Abstract

This article provides a textual and contextual investigation of the earliest Italian translation of Plato’s Timaeus, produced by Sebastiano Erizzo (1525-1585) and printed in Venice by Comin da Trino in 1557. While the work perfectly reflects Erizzo’s interests in Platonic philosophy, there is evidence that a key motivation behind this venture was the encouragement of his editor and literary agent, Girolamo Ruscelli (1518-1566), who sought to incorporate Erizzo’s translation into the first complete program of vernacularisation of Plato’s works ever attempted in Italy.

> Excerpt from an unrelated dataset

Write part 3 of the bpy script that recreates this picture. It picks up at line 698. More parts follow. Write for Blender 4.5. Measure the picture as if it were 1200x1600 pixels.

This project was meant not only to rival Aristotle’s corpus in the vernacular, which by that time was available almost in its entirety, but also to contribute to the problem of the best method for teaching philosophy, an issue hotly debated in Padua and Venice in these years. Both the philological accuracy and the rich interpretive apparatus of Erizzo’s edition testify to a radical change in the way sixteenth-century intellectuals approached Platonic philosophy. By dismissing the most evident theologically-oriented elements of Marsilio Ficino’s translation (1484), Erizzo seems to be far more concerned with the philological aspects of the translator’s work. In this sense, Erizzo’s translation may be considered as the result of, and also a significant step towards, a new interpretation of Plato’s natural philosophy.